Monday, April 2, 2012

The Supreme Court is Political: Who wuddah thunk?






































This morning, Paul Krugman, the economist, wrote that the Supreme Court appears to be basing its decisions on politics.


Ya think?


This insight has come as a shocking conclusion to many of my friends, especially the lawyers among my friends.


I don't know what they do to people in law school. Somehow people come out of law school with the idea that a dispassionate, rational self guides Supreme Court justices toward a ruling based on law rather than on personal convictions about what's right.


In past posts, I've talked about the time I was put on a jury hearing a case of someone accused of selling marijuana and I told the judge I couldn't find the guy guilty, even if they proved he did sell it, because I didn't think marijuana ought to be illegal in the first place.


The judge smiled and asked me, "If the state could prove to your satisfaction, this defendant did in fact sell marijuana, could you find that he did?"


I said, "Yes," and I was on the jury.


That is the sort of dispassionate decision making we ask of the Supreme Court, but the cases are not so straightforward: Did a transaction occur?
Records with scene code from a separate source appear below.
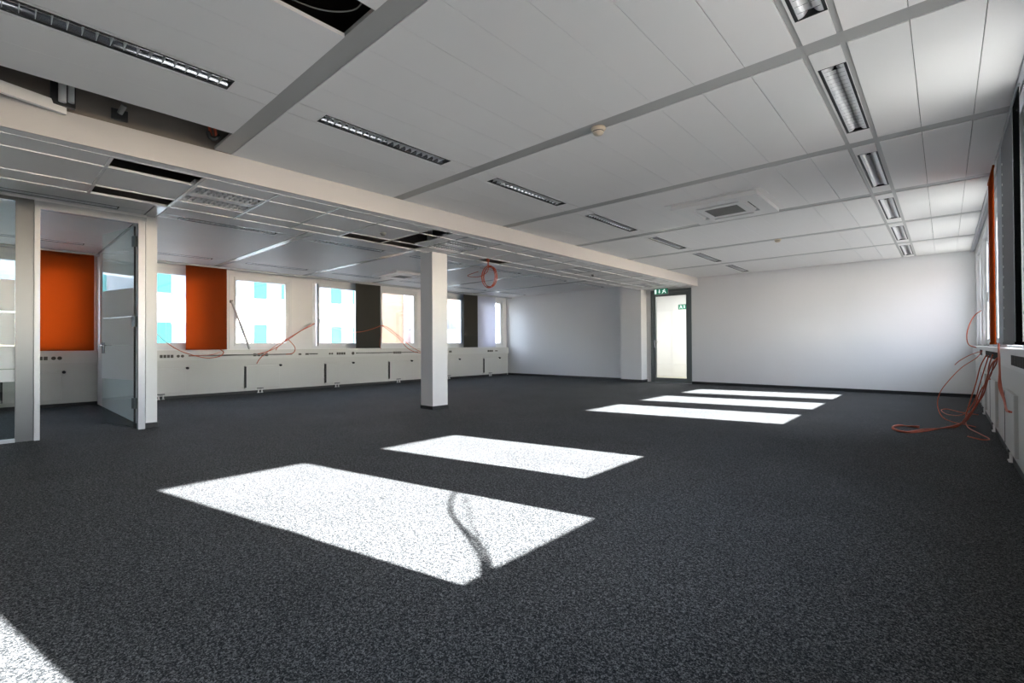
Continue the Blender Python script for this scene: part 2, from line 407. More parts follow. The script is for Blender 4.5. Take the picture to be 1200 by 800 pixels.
# left ceiling
lc = MB(); ls = MB(); lx = MB()
for (ya, yb) in bays:
    L = 1.2; y0 = ya + 0.2; y1 = y0 + L
    bands = [(-7.12, -7.32), (-10.05, -10.25)]
    x0 = XE
    for (xa, xb) in bands:
        n_ = max(1, round((x0 - xa) / 0.9)); stp = (x0 - xa) / n_
        for i in range(n_): lc.box(x0 - stp * i - g, x0 - stp * (i + 1) + g, ya + 0.001, yb - 0.001, ZL, ZL + 0.022)
        lx.box(xa, xa - 0.012, ya, yb, ZL - 0.002, ZL + 0.02); lx.box(xb, xb + 0.012, ya, yb, ZL - 0.002, ZL + 0.02)
        xc = (xa + xb) / 2
        if y1 <= yb:
            lc.box(xa - 0.012, xb + 0.012, ya, y0, ZL, ZL + 0.022); lc.box(xa - 0.012, xb + 0.012, y1, yb, ZL, ZL + 0.022)
            lc.box(xa - 0.012, xc + 0.074, y0, y1, ZL, ZL + 0.022); lc.box(xc - 0.074, xb + 0.012, y0, y1, ZL, ZL + 0.022)
            LIGHTS.append((xc, 0.146, y0, y1, ZL, False))
        else: lc.box(xa - 0.012, xb + 0.012, ya, yb, ZL, ZL + 0.022)
        x0 = xb
    lc.box(x0 - g, XL, ya + 0.001, yb - 0.001, ZL, ZL + 0.022)
lc.build('ceiling_left', 'panel', kind='structure'); lx.build('trim_6', 'tbar', kind='structure')
for y in STR:
    if y < YF - 0.07: ls.box(XE, -10.07, y - 0.055, y + 0.055, ZL - 0.003, ZL + 0.03); ls.box(-10.07, XL, y - 0.055, y + 0.055, ZL + 0.004, ZL + 0.03)
ls.build('trim_7', 'strip_lit', kind='structure')
rl = MB(); rl.box(-10.98, -11.02, YN, YF, 2.615, 2.65); rl.box(-11.05, -11.09, YN, YF, 2.615, 2.65); rl.build('trim_8', 'alu', kind='structure')

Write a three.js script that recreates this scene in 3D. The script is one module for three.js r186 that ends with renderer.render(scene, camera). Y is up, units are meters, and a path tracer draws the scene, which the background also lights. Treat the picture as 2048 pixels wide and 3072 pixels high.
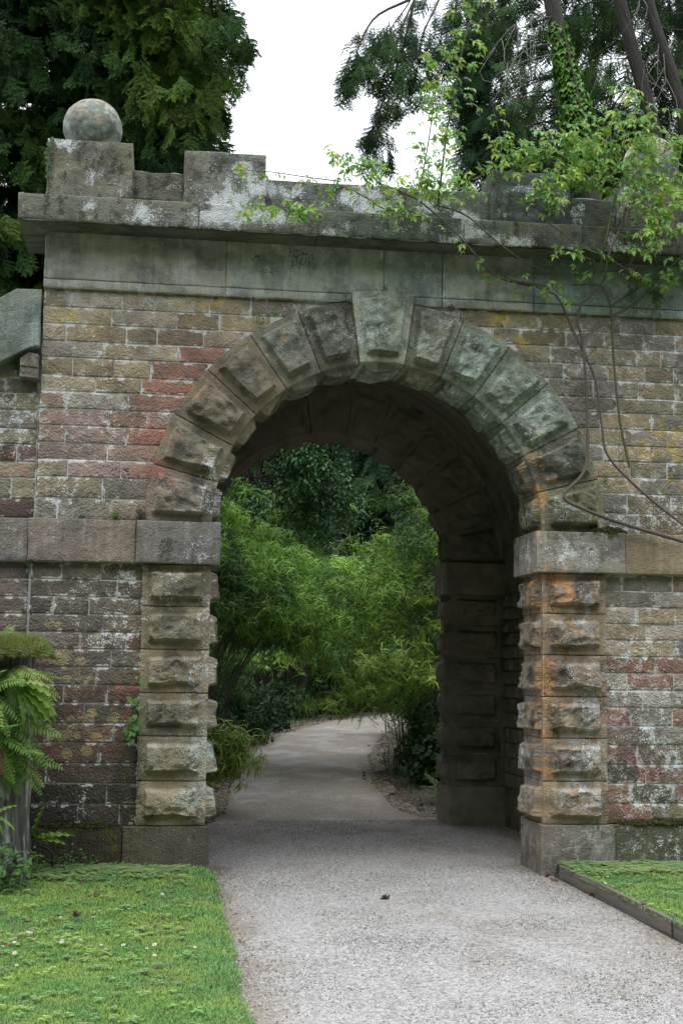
import * as THREE from 'three';

// ───────────────────────────── camera, sky, sun, exposure ─────────────────────────────
const scene = new THREE.Scene();
const camera = new THREE.PerspectiveCamera(42.13, 682 / 1024, 0.05, 500);
camera.position.set(-1.3965, 1.62, 10.433);
{
  const R = new THREE.Vector3(0.99045, 0.01254, 0.13729), U = new THREE.Vector3(-0.02818, 0.99324, 0.11259), F = new THREE.Vector3(0.13495, 0.11538, -0.98411);
  camera.quaternion.setFromRotationMatrix(new THREE.Matrix4().makeBasis(R, U, F.negate()));
}
const renderer = new THREE.WebGLRenderer();
renderer.toneMapping = THREE.LinearToneMapping;
renderer.toneMappingExposure = 1.0;
renderer.shadowMap.enabled = true;
{ // bright overcast sky, brightest overhead
  const W = 64, H = 64, d = new Float32Array(W * H * 4);
  for (let j = 0; j < H; j++) for (let i = 0; i < W; i++) {
    const e = ((j + 0.5) / H - 0.5) * Math.PI, s = Math.max(0, Math.sin(e)), L = 2.85 * (1 + 2.1 * s) / 3.1, k = (j * W + i) * 4;
    d[k] = L * 0.955; d[k + 1] = L * 1.0; d[k + 2] = L * 1.085; d[k + 3] = 1;
  }
  const t = new THREE.DataTexture(d, W, H, THREE.RGBAFormat, THREE.FloatType);
  t.mapping = THREE.EquirectangularReflectionMapping; t.magFilter = THREE.LinearFilter; t.minFilter = THREE.LinearFilter; t.needsUpdate = true;
  scene.background = t; scene.environment = t;
}
const sun = new THREE.DirectionalLight(new THREE.Color(1, 0.985, 0.95), 1.0);
sun.position.set(-5, 22, 8); sun.target.position.set(0, 0, 0);
sun.castShadow = true; sun.shadow.radius = 55;
Object.assign(sun.shadow.camera, { left: -16, right: 16, top: 20, bottom: -20, near: 1, far: 80 });
scene.add(sun, sun.target);

// ───────────────────────────── helpers ─────────────────────────────
function rng(a) { return () => { a = (a + 0x6D2B79F5) | 0; let t = Math.imul(a ^ (a >>> 15), 1 | a); t = (t + Math.imul(t ^ (t >>> 7), 61 | t)) ^ t; return ((t ^ (t >>> 14)) >>> 0) / 4294967296; }; }
const LAT = new Float32Array(65536); { const r = rng(77); for (let i = 0; i < 65536; i++) LAT[i] = r(); }
function noise(x, y) {
  const xf = Math.floor(x), yf = Math.floor(y); let u = x - xf, v = y - yf; u = u * u * (3 - 2 * u); v = v * v * (3 - 2 * v);
  const x0 = xf & 255, x1 = (xf + 1) & 255, y0 = (yf & 255) << 8, y1 = ((yf + 1) & 255) << 8;
  const a = LAT[y0 | x0], b = LAT[y0 | x1], c = LAT[y1 | x0], d = LAT[y1 | x1];
  return a + (b - a) * u + (c - a) * v + (a - b - c + d) * u * v;
}
function fbm(x, y, o = 4) { let s = 0, a = 0.5, n = 0; for (let i = 0; i < o; i++) { s += a * noise(x, y); n += a; a *= 0.5; x = x * 2.03 + 17.3; y = y * 2.03 + 9.1; } return s / n; }
const cl = (x, a = 0, b = 1) => x < a ? a : x > b ? b : x, ss = (a, b, x) => { const t = cl((x - a) / (b - a)); return t * t * (3 - 2 * t); }, lerp = (a, b, t) => a + (b - a) * t;
const lin = (c) => { c /= 255; return c <= 0.04045 ? c / 12.92 : Math.pow((c + 0.055) / 1.055, 2.4); };
const KSEEN = 0.65; // what the overcast sky leaves of a stone's own colour on an upright face
const ph = (r, g, b) => [Math.min(0.85, lin(r) / KSEEN), Math.min(0.85, lin(g) / KSEEN), Math.min(0.85, lin(b) / KSEEN)];
const ENC = new Uint8Array(4097); for (let i = 0; i <= 4096; i++) { const l = i / 4096; ENC[i] = Math.round(255 * (l <= 0.0031308 ? 12.92 * l : 1.055 * Math.pow(l, 1 / 2.4) - 0.055)); }
const enc = (l) => ENC[(cl(l) * 4096) | 0];
const V3 = (x, y, z) => new THREE.Vector3(x, y, z);
const used = {};
function numbered(n) { if (used[n] === undefined) { used[n] = 0; return n; } used[n]++; return n + '_' + String(used[n]).padStart(3, '0'); }
function tag(o, label, category, group) { o.userData.label = label; if (category) o.userData.category = category; if (group) o.userData.group = group; return o; }
function thing(name, label, category, pos = [0, 0, 0], group) { const o = new THREE.Group(); o.name = numbered(name); o.position.set(...pos); scene.add(o); return tag(o, label, category, group); }
function kind(o, k) { o.userData.kind = k; return o; }
function tex(W, H, fn, { srgb = true, wrap = true } = {}) { // fn(i, j, out) writes bytes
  const d = new Uint8Array(W * H * 4), o = [0, 0, 0];
  for (let j = 0; j < H; j++) for (let i = 0; i < W; i++) { fn(i, j, o); const k = (j * W + i) * 4; d[k] = o[0]; d[k + 1] = o[1]; d[k + 2] = o[2]; d[k + 3] = 255; }
  const t = new THREE.DataTexture(d, W, H, THREE.RGBAFormat); if (srgb) t.colorSpace = THREE.SRGBColorSpace;
  t.wrapS = t.wrapT = wrap ? THREE.RepeatWrapping : THREE.ClampToEdgeWrapping; t.magFilter = THREE.LinearFilter; t.minFilter = THREE.LinearMipmapLinearFilter; t.needsUpdate = true; return t;
}
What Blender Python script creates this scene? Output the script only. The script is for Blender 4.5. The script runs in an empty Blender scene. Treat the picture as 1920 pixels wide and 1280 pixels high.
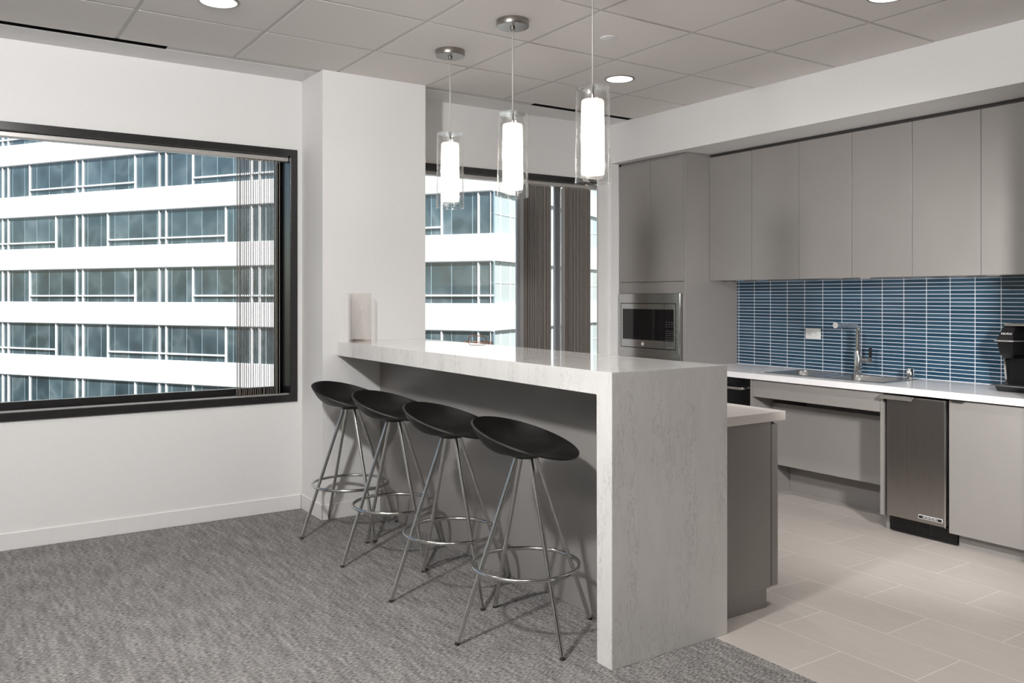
import bpy, bmesh, math, random
from mathutils import Vector, Matrix
random.seed(7)
S = bpy.context.scene
COL = S.collection
PI = math.pi

# ------------------------------------------------------------------ camera, view, world, lights
FPX = 1597.5
cam_d = bpy.data.cameras.new('camera'); cam = bpy.data.objects.new('camera', cam_d); COL.objects.link(cam)
cam_d.sensor_width = 36.0; cam_d.lens = FPX / 1920 * 36.0
cam_d.shift_y = -(640 - 556) / 1920.0
cam_d.clip_start = 0.05; cam_d.clip_end = 500
cam.location = (0, 0, 1.339); cam.rotation_euler = (PI / 2, 0, -math.radians(33.9))
S.camera = cam
S.view_settings.view_transform = 'Standard'; S.view_settings.look = 'None'
S.view_settings.gamma = 1.0; S.view_settings.use_curve_mapping = False
S.view_settings.exposure = 0.0

W = bpy.data.worlds.new('sky'); S.world = W; W.use_nodes = True
wn = W.node_tree.nodes; wl = W.node_tree.links; wn.clear()
wo = wn.new('ShaderNodeOutputWorld'); bg = wn.new('ShaderNodeBackground'); sk = wn.new('ShaderNodeTexSky')
sk.sky_type = 'NISHITA'; sk.sun_disc = False; sk.sun_elevation = math.radians(42); sk.sun_rotation = math.radians(190)
bg.inputs['Strength'].default_value = 0.15
wl.new(sk.outputs[0], bg.inputs[0]); wl.new(bg.outputs[0], wo.inputs[0])


def lamp(name, kind, loc, target, power, color=(1, 1, 1), **kw):
    d = bpy.data.lights.new(name, kind); o = bpy.data.objects.new(name, d); COL.objects.link(o)
    o.location = loc
    o.rotation_euler = (Vector(target) - Vector(loc)).to_track_quat('-Z', 'Y').to_euler()
    d.energy = power; d.color = color
    for k, v in kw.items():
        setattr(d, k, v)
    return o


# sun on the building across the street (it comes from behind our own building)
lamp('sun', 'SUN', (0, -20, 30), (4.4, 1.2, 10), 10.5, (1, .98, .96), angle=math.radians(.6))
# photographer's strobes: one left of the bar stools, one low beside the kitchen run
lamp('strobe_left', 'SPOT', (-.10, 1.95, 2.58), (2.2, 4.0, .7), 285, (1, .99, .985), shadow_soft_size=.10,
     spot_size=math.radians(165), spot_blend=.6)
lamp('strobe_right', 'SPOT', (3.0, .9, 1.45), (4.6, 2.85, .86), 262, (1, .985, .975), shadow_soft_size=.09,
     spot_size=math.radians(82), spot_blend=.9)
# added unseen fill lamp, bounced off the ceiling left of the frame
lamp('bounce_fill', 'SPOT', (-1.5, 1.3, 1.2), (-1.4, 1.4, 2.7), 260, (1, .985, .97), shadow_soft_size=.15,
     spot_size=math.radians(120), spot_blend=.6)


# ------------------------------------------------------------------ materials
def srgb(r, g, b):
    f = lambda c: (c / 255 / 12.92) if c / 255 <= .04045 else ((c / 255 + .055) / 1.055) ** 2.4
    return (f(r), f(g), f(b), 1)


class NT:
    def __init__(s, name):
        s.m = bpy.data.materials.new(name); s.m.use_nodes = True
        s.n = s.m.node_tree.nodes; s.l = s.m.node_tree.links
        s.p = s.n['Principled BSDF']; s.o = s.n['Material Output']

    def new(s, t, **kw):
        x = s.n.new(t)
        for k, v in kw.items():
            setattr(x, k, v)
        return x

    def link(s, a, b):
        s.l.new(a, b)

    def setp(s, **kw):
        for k, v in kw.items():
            s.p.inputs[k.replace('_', ' ')].default_value = v

    def coord(s, scale=(1, 1, 1), rot=(0, 0, 0), loc=(0, 0, 0), kind='Object'):
        c = s.new('ShaderNodeTexCoord'); mp = s.new('ShaderNodeMapping')
        mp.inputs['Scale'].default_value = scale; mp.inputs['Rotation'].default_value = rot
        mp.inputs['Location'].default_value = loc
        s.link(c.outputs[kind], mp.inputs[0]); return mp.outputs[0]

    def noise(s, vec, scale, detail=3, rough=.5):
        t = s.new('ShaderNodeTexNoise'); t.inputs['Scale'].default_value = scale
        t.inputs['Detail'].default_value = detail; t.inputs['Roughness'].default_value = rough
        s.link(vec, t.inputs['Vector']); return t.outputs['Fac']

    def ramp(s, fac, stops, interp='LINEAR'):
        r = s.new('ShaderNodeValToRGB'); cr = r.color_ramp; cr.interpolation = interp
        while len(cr.elements) < len(stops):
            cr.elements.new(.5)
        for e, (p, c) in zip(cr.elements, stops):
            e.position = p; e.color = c if len(c) == 4 else (*c, 1)
        s.link(fac, r.inputs[0]); return r.outputs[0]

    def math(s, op, a, b=None, c=None):
        x = s.new('ShaderNodeMath', operation=op)
        for i, v in enumerate((a, b, c)):
            if v is None: continue
            if isinstance(v, (int, float)): x.inputs[i].default_value = v
            else: s.link(v, x.inputs[i])
        return x.outputs[0]

    def mix(s, fac, a, b, mode='MIX'):
        x = s.new('ShaderNodeMix', data_type='RGBA', blend_type=mode)
        for i, v in ((0, fac), (6, a), (7, b)):
            if isinstance(v, (int, float)): x.inputs[i].default_value = v
            elif isinstance(v, tuple): x.inputs[i].default_value = v
            else: s.link(v, x.inputs[i])
        return x.outputs[2]

    def bump(s, h, strength=.2, dist=.01):
        b = s.new('ShaderNodeBump'); b.inputs['Strength'].default_value = strength
        b.inputs['Distance'].default_value = dist
        s.link(h, b.inputs['Height']); s.link(b.outputs[0], s.p.inputs['Normal'])


def simple(name, col, rough=.5, metal=0., var=.03, nscale=20, bump=0., **kw):
    t = NT(name); t.setp(Roughness=rough, Metallic=metal, **kw)
    n = t.noise(t.coord(), nscale, 4)
    a = tuple(c * (1 - var) for c in col[:3]) + (1,); b = tuple(min(1, c * (1 + var)) for c in col[:3]) + (1,)
    t.link(t.ramp(n, [(.3, a), (.7, b)]), t.p.inputs['Base Color'])
    if bump: t.bump(n, bump, .002)
    return t.m


M = {}
M['wall'] = simple('wall_paint', (.80, .793, .783), .55, var=.01, nscale=60, bump=.05)
M['greywall'] = simple('grey_wall_paint', (.30, .295, .29), .6, var=.01)
M['baseb'] = simple('baseboard_vinyl', (.79, .78, .77), .4, var=.01)
M['ceil_tile'] = simple('ceiling_tile', (.82, .785, .755), .9, var=.025, nscale=260, bump=.25)
M['tee'] = simple('ceiling_tee', (.64, .61, .585), .6, var=.01)
M['black'] = simple('black_void', (.008, .008, .008), .7, var=.1)
M['frame'] = simple('window_frame_black', (.022, .021, .021), .2, var=.1)
M['mullion'] = simple('window_mullion_grey', (.58, .60, .63), .4, metal=.3)
M['headrail'] = simple('headrail_grey', (.50, .48, .45), .35, metal=.2)
t = NT('blind_vane'); t.setp(Roughness=.5); t.p.inputs['Base Color'].default_value = (.60, .55, .51, 1)
tl = t.new('ShaderNodeBsdfTranslucent'); tl.inputs[0].default_value = (.74, .68, .62, 1); mxs = t.new('ShaderNodeMixShader'); mxs.inputs[0].default_value = .42
t.link(t.p.outputs[0], mxs.inputs[1]); t.link(tl.outputs[0], mxs.inputs[2]); t.link(mxs.outputs[0], t.o.inputs[0]); M['slat'] = t.m
M['lam'] = simple('grey_laminate', (.275, .259, .246), .32, var=.02, nscale=5, Coat_Weight=.15, Coat_Roughness=.12)
M['lamedge'] = simple('cabinet_gap_dark', (.05, .046, .043), .6)
M['whitetop'] = simple('white_solid_surface', (.86, .85, .855), .16, var=.01, nscale=200)
M['worktop'] = simple('warm_white_worktop', (.76, .715, .68), .28, var=.012, nscale=150)
M['chrome'] = simple('chrome', (.82, .82, .82), .07, metal=1, var=.01)
M['satin'] = simple('satin_tube_chrome', (.62, .615, .60), .16, metal=1, var=.02)
M['canopy'] = simple('brushed_nickel', (.36, .34, .32), .32, metal=1, var=.06, nscale=30)
M['black_plastic'] = simple('black_plastic', (.010, .010, .011), .25, var=.1)
M['black_glass'] = simple('black_glass', (.006, .006, .007), .06, var=.05)
M['rubber'] = simple('rubber', (.02, .02, .02), .7)
M['white_plastic'] = simple('white_plastic', (.80, .80, .79), .35, var=.01)
M['letter'] = simple('silver_lettering', (.75, .75, .75), .4)
M['button'] = simple('keypad_print', (.30, .30, .30), .5)
M['copper'] = simple('copper_wire', (.40, .17, .08), .35, metal=.7, var=.1)
M['cord'] = simple('pendant_cord', (.55, .53, .50), .4)
M['seat'] = None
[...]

Is there enough evidence to persuade you this man did sell, despite all his protestations to the contrary?


But in the case of Dred Scott, the question is: Is a slave a human being? Well, you have to go back to basics, and basically, the Supreme Court in those days said a slave is not a human being in the eyes of the law, but only property.


Now, today's Supreme Court says a company is a human being.


And it will say a mandate to either buy health insurance or pay a fine is forcing a citizen into a commercial act which he does not want to do, and constitutes an unjustifiable taking of freedom and liberty.


It would be perfectly okay to take that citizen's money if you simply make it a tax. But not if you make him buy something.


This is cagey politics: Okay, if you have enough support among the constituents to support such a tax, pass that tax. But if support is so fragile it would melt away if you call it a tax, well then you cannot have your law.


So, the Supreme Court justices are politicians, playing out their assigned roles as right wingers, just as the left wingers play out their roles.


Let's admit what we've got and stop pretending.


Let's stop looking at naked power politics and stop seeing the Emperor's clothes.


I do feel like the child along the road, with all my lawyer friends saying, "Oh, aren't those robes just beautiful? Look how these guys can reason, using only the law to guide them."


And I've been saying--check it out--for years: We've got political appointees acting like political appointees.


Only, they do this for life terms.


Let's think again about changing all this. The Supreme Court, the Scalia Court, in all it's smugness and snarling piousness is what it is.


Have we not reached a point where we need to brave up and change it?